WHAT THE TASK REQUIRES:
Skip every image and restate the data word for word.

DATA EXCERPT:
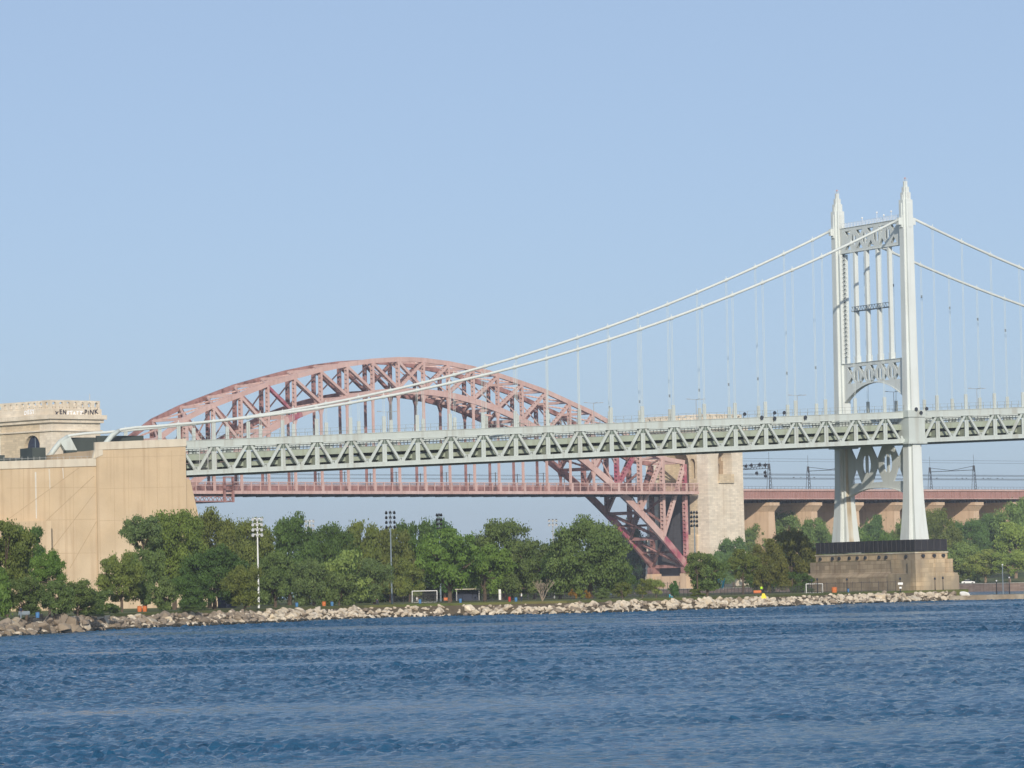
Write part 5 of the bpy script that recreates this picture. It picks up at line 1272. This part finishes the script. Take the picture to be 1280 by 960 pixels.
# ------------------------------------------------------------------ undergrowth and the far wood behind the park trees
def leaf_mass(name, pts, h, n, size, tint, label, depth=14):
    g = np.random.default_rng(len(name)+n); t = g.random(n); seg = np.clip((t*(len(pts)-1)).astype(int),0,len(pts)-2); f = t*(len(pts)-1)-seg
    P = np.array(pts); c = P[seg]*(1-f[:,None])+P[seg+1]*f[:,None]
    hh = h*(.80+.12*np.sin(t*61)+.08*np.sin(t*173+1))
    pos = np.stack([c[:,0]+g.uniform(-1.5,1.5,n), c[:,1]+g.uniform(0,depth,n), GZ+hh*np.sqrt(g.random(n))],1)
    nn = g.normal(size=(n,3))+np.array([0,-.8,.5]); nn /= np.linalg.norm(nn,axis=1)[:,None]
    a = np.cross(nn,g.normal(size=(n,3))); a /= np.linalg.norm(a,axis=1)[:,None]; b = np.cross(nn,a); s_ = size*g.uniform(.6,1.4,n)[:,None]
    v = np.stack([pos-a*s_,pos-b*s_*.7,pos+a*s_,pos+b*s_*.7],1).reshape(-1,3)
    me = bpy.data.meshes.new(name); me.vertices.add(n*4); me.vertices.foreach_set('co',v.ravel()); me.loops.add(n*4); me.loops.foreach_set('vertex_index',np.arange(n*4,dtype=np.int32))
    me.polygons.add(n); me.polygons.foreach_set('loop_start',np.arange(0,n*4,4,dtype=np.int32)); me.polygons.foreach_set('loop_total',np.full(n,4,dtype=np.int32)); me.update(); me.materials.append(LEAF)
    o = bpy.data.objects.new(name,me); COL.objects.link(o); o.color = (*tint,1); tag(o,label,'undergrowth',kind='stuff')
def gq(px,Y): q = at_ground(px,Y,GZ); return (q.x,q.y,q.z)
leaf_mass('undergrowth',[gq(200,860),gq(420,960),gq(620,1010),gq(755,1040)],11.5,64000,.34,(.55,.68,.55),'dark undergrowth and far wood closing the view under the park trees')
leaf_mass('undergrowth',[gq(395,835),gq(520,905),gq(640,935),gq(745,960)],3.6,26000,.26,(.5,.6,.5),'dark low hedge and shrubs behind the lawn fence under the trees',6)

# ------------------------------------------------------------------ summer haze
mb = MB(); mb.hexa([(-4000,-700,-1.7),(4000,-700,-1.7),(4000,6000,-1.7),(-4000,6000,-1.7)],[(-4000,-700,104),(4000,-700,104),(4000,6000,104),(-4000,6000,104)])
hm = bpy.data.materials.new('haze'); hm.use_nodes = True; hn = hm.node_tree; hn.nodes.remove(hn.nodes['Principled BSDF'])
pv = hn.nodes.new('ShaderNodeVolumePrincipled'); pv.inputs['Color'].default_value = (.80,.88,1,1); pv.inputs['Density'].default_value = 0.00008; pv.inputs['Anisotropy'].default_value = 0; pv.inputs['Density Attribute'].default_value = ''
hn.links.new(pv.outputs[0], hn.nodes['Material Output'].inputs['Volume'])
tag(obj('haze', mb, hm), kind='stuff')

SOLUTION TO THIS TASK:
Write part 5 of the bpy script that recreates this picture. It picks up at line 1272. This part finishes the script. Take the picture to be 1280 by 960 pixels.
# ------------------------------------------------------------------ undergrowth and the far wood behind the park trees
def leaf_mass(name, pts, h, n, size, tint, label, depth=14):
    g = np.random.default_rng(len(name)+n); t = g.random(n); seg = np.clip((t*(len(pts)-1)).astype(int),0,len(pts)-2); f = t*(len(pts)-1)-seg
    P = np.array(pts); c = P[seg]*(1-f[:,None])+P[seg+1]*f[:,None]
    hh = h*(.80+.12*np.sin(t*61)+.08*np.sin(t*173+1))
    pos = np.stack([c[:,0]+g.uniform(-1.5,1.5,n), c[:,1]+g.uniform(0,depth,n), GZ+hh*np.sqrt(g.random(n))],1)
    nn = g.normal(size=(n,3))+np.array([0,-.8,.5]); nn /= np.linalg.norm(nn,axis=1)[:,None]
    a = np.cross(nn,g.normal(size=(n,3))); a /= np.linalg.norm(a,axis=1)[:,None]; b = np.cross(nn,a); s_ = size*g.uniform(.6,1.4,n)[:,None]
    v = np.stack([pos-a*s_,pos-b*s_*.7,pos+a*s_,pos+b*s_*.7],1).reshape(-1,3)
    me = bpy.data.meshes.new(name); me.vertices.add(n*4); me.vertices.foreach_set('co',v.ravel()); me.loops.add(n*4); me.loops.foreach_set('vertex_index',np.arange(n*4,dtype=np.int32))
    me.polygons.add(n); me.polygons.foreach_set('loop_start',np.arange(0,n*4,4,dtype=np.int32)); me.polygons.foreach_set('loop_total',np.full(n,4,dtype=np.int32)); me.update(); me.materials.append(LEAF)
    o = bpy.data.objects.new(name,me); COL.objects.link(o); o.color = (*tint,1); tag(o,label,'undergrowth',kind='stuff')
def gq(px,Y): q = at_ground(px,Y,GZ); return (q.x,q.y,q.z)
leaf_mass('undergrowth',[gq(200,860),gq(420,960),gq(620,1010),gq(755,1040)],11.5,64000,.34,(.55,.68,.55),'dark undergrowth and far wood closing the view under the park trees')
leaf_mass('undergrowth',[gq(395,835),gq(520,905),gq(640,935),gq(745,960)],3.6,26000,.26,(.5,.6,.5),'dark low hedge and shrubs behind the lawn fence under the trees',6)

# ------------------------------------------------------------------ summer haze
mb = MB(); mb.hexa([(-4000,-700,-1.7),(4000,-700,-1.7),(4000,6000,-1.7),(-4000,6000,-1.7)],[(-4000,-700,104),(4000,-700,104),(4000,6000,104),(-4000,6000,104)])
hm = bpy.data.materials.new('haze'); hm.use_nodes = True; hn = hm.node_tree; hn.nodes.remove(hn.nodes['Principled BSDF'])
pv = hn.nodes.new('ShaderNodeVolumePrincipled'); pv.inputs['Color'].default_value = (.80,.88,1,1); pv.inputs['Density'].default_value = 0.00008; pv.inputs['Anisotropy'].default_value = 0; pv.inputs['Density Attribute'].default_value = ''
hn.links.new(pv.outputs[0], hn.nodes['Material Output'].inputs['Volume'])
tag(obj('haze', mb, hm), kind='stuff')